The video game industry has been in talks with actors unions for quite some time now, but when talks broke down last December it has become clear that unions are leaning towards their only alternative, striking. The breakdown was over ongoing payments to actors and actresses for each copy of a game sold to which they contribute their voices and likenesses, while the game publishers want to stick to one payment up-front.

Last week members of the Screen Actors Guild (SAG) and American Federation of Television and Radio Artists (AFTRA) received materials asking to authorize a video game industry strike after talks on a new agreement between the two sides broke down. A 75 percent for SAG and 66.7 percent for AFTRA majority vote is required before their national bodies can formally authorize the strike. Actors will decide over the next two weeks if the impasse is critical enough to call a strike.

"To deny working-class performers their fair share of the tremendous profits their labor helps to generate is illogical, unreasonable and unjust," John Connolly, president of the American Federation of Television and Radio Artists said recently. "It is simply shortsighted to believe that consumers don't care about the artistic quality of the characters."

That's a risk game companies seem willing to take, especially in light of divisions among actors, some of whom feel a strike would lead to the complete loss of union protection on video game jobs.

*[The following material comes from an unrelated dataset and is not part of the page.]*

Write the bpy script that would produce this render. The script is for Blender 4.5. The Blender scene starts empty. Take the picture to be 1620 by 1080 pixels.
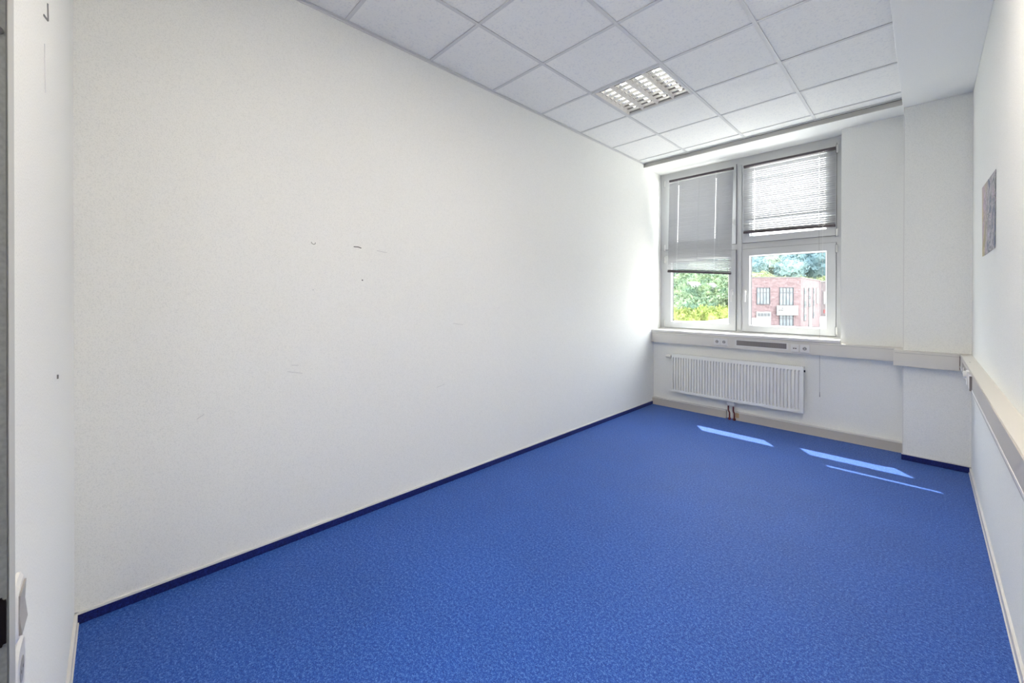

"The union's demand for an equity stake, or residual structure, is unreasonable and not fair to the hundreds of people who often spend years developing a game," Howard Fabrick, an attorney representing publishers in the talks, said in a statement. "Voiceover work represents a small fraction of a video game's development and consumer enjoyment."

No more than 15 percent of all games are produced under union contract, the unions say. But that includes nine of the 10 top-sellers last year.

In some cases, celebrity voices and likeness are key to selling a game. Electronic Arts Inc. recently signed a deal with actors James Caan and Robert Duvall to reprise their roles in the game version of the Oscar-winning film "The Godfather."

But in most cases, anonymous actors lend their voices to game characters. And while professional voices lend reality to games, analysts say the voices are not the key to a game's ultimate success.

"They have no leverage," Yankee Group analyst Mike Goodman said of the voice actors.

"In 99 percent of all games, the voice actors are irrelevant," Goodman said. "You replace one voice actor with another nonunion actor and no one will know the difference."